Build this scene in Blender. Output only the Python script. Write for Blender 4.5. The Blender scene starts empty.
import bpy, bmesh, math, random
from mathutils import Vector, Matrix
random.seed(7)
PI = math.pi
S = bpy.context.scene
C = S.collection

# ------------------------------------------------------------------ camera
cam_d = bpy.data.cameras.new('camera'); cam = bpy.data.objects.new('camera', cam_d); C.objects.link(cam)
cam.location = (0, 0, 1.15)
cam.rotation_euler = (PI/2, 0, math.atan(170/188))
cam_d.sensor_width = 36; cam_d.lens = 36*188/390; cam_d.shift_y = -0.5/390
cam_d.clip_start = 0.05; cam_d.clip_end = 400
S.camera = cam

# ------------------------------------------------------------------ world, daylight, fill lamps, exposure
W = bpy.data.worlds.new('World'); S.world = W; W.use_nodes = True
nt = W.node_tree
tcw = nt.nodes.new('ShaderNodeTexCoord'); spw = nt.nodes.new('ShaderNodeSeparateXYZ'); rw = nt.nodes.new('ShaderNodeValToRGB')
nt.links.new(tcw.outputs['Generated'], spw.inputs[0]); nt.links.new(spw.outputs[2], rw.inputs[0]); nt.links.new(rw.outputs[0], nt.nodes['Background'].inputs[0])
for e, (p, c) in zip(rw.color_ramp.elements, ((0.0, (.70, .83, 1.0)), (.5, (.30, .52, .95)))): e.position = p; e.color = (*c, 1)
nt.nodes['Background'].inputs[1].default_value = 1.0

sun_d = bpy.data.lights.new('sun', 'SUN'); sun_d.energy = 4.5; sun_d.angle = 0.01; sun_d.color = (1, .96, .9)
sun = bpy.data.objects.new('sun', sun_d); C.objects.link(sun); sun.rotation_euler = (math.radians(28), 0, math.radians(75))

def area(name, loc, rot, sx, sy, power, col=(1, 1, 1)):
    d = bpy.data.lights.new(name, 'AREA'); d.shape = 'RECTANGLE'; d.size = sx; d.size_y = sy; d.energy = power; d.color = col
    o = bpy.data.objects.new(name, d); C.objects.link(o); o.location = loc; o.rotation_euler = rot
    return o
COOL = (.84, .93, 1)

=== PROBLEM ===
Copy out the whole listing exactly as written.

=== ANSWER TO THE TASK ===
Build this scene in Blender. Output only the Python script. Write for Blender 4.5. The Blender scene starts empty.
import bpy, bmesh, math, random
from mathutils import Vector, Matrix
random.seed(7)
PI = math.pi
S = bpy.context.scene
C = S.collection

# ------------------------------------------------------------------ camera
cam_d = bpy.data.cameras.new('camera'); cam = bpy.data.objects.new('camera', cam_d); C.objects.link(cam)
cam.location = (0, 0, 1.15)
cam.rotation_euler = (PI/2, 0, math.atan(170/188))
cam_d.sensor_width = 36; cam_d.lens = 36*188/390; cam_d.shift_y = -0.5/390
cam_d.clip_start = 0.05; cam_d.clip_end = 400
S.camera = cam

# ------------------------------------------------------------------ world, daylight, fill lamps, exposure
W = bpy.data.worlds.new('World'); S.world = W; W.use_nodes = True
nt = W.node_tree
tcw = nt.nodes.new('ShaderNodeTexCoord'); spw = nt.nodes.new('ShaderNodeSeparateXYZ'); rw = nt.nodes.new('ShaderNodeValToRGB')
nt.links.new(tcw.outputs['Generated'], spw.inputs[0]); nt.links.new(spw.outputs[2], rw.inputs[0]); nt.links.new(rw.outputs[0], nt.nodes['Background'].inputs[0])
for e, (p, c) in zip(rw.color_ramp.elements, ((0.0, (.70, .83, 1.0)), (.5, (.30, .52, .95)))): e.position = p; e.color = (*c, 1)
nt.nodes['Background'].inputs[1].default_value = 1.0

sun_d = bpy.data.lights.new('sun', 'SUN'); sun_d.energy = 4.5; sun_d.angle = 0.01; sun_d.color = (1, .96, .9)
sun = bpy.data.objects.new('sun', sun_d); C.objects.link(sun); sun.rotation_euler = (math.radians(28), 0, math.radians(75))

def area(name, loc, rot, sx, sy, power, col=(1, 1, 1)):
    d = bpy.data.lights.new(name, 'AREA'); d.shape = 'RECTANGLE'; d.size = sx; d.size_y = sy; d.energy = power; d.color = col
    o = bpy.data.objects.new(name, d); C.objects.link(o); o.location = loc; o.rotation_euler = rot
    return o
COOL = (.84, .93, 1)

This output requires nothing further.